What had started as a tropical wave leaving the coast of Africa on September 2nd, eventually acquired hurricane status (and with it, a name) on September 10th. Hurricane Floyd had gained strength slowly, for lack of a well-defined inner core. Forecasts were only average, as compared to the forecasts of other hurricanes. The intensity of the storm had ebbed and flowed.

However, by September 12th, gale force winds had climbed to the speed of 140 miles an hour. Then Hurricane Floyd slipped past Puerto Rico and the U.S. Virgin Islands, causing minimal damage to those places in its wake. On September 14th, Floyd approached the Bahamas, where millions of dollars’ worth of damage was done, and one person was killed by the storm. Then Floyd appeared to be on a collision course with Florida. Disney World closed its doors for the first time ever, in preparation for the tempestuous weather conditions. Also, NASA operations at Cape Canaveral were shut down.

By the time Floyd hit the Florida coast the following day, it was classified as a Category 4 hurricane. Three million people had been forced to evacuate their homes. However, the brunt of Hurricane Floyd missed Florida. Instead, on September 16th, Floyd struck the coast of North Carolina, in the area of Cape Fear. By then, Hurricane Floyd was described as an extremely strong, Category 2 hurricane with wind speeds of up to 105 miles an hour. In North Carolina, driving rains caused severe flooding, and added more rain to the rain already dropped by Hurricane Dennis, which had struck the same area just weeks earlier. Many thousand houses were destroyed by flooding, or by just being washed away. At least 56 people were drowned. 

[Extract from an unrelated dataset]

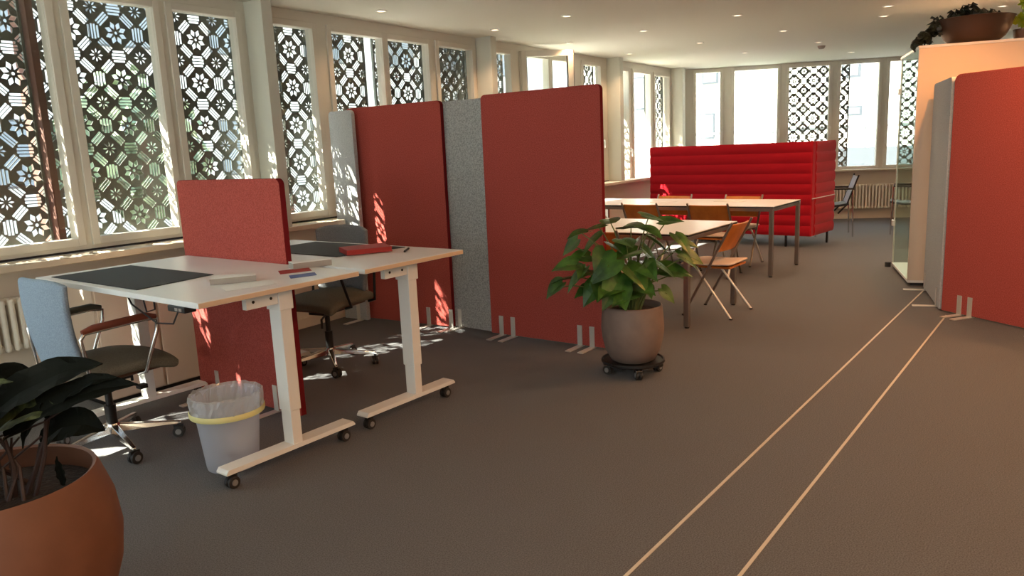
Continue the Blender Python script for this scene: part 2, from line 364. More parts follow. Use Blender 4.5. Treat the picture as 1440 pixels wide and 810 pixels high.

Then the storm traveled all the way up the Eastern seaboard, maintaining its strength as far north as Connecticut. In total, Hurricane Floyd caused nearly seven billion dollars (USD as of 1999) in property damage, and at least 68 people died from the storm. Hurricane Floyd weakened as it continued north to the coast of Maine and into Canada, and was eventually absorbed by a cold front to the east of Newfoundland.

Hurricane Floyd had caused so much loss of life and so much property damage that the National Hurricane Center retired the name Floyd in 2000.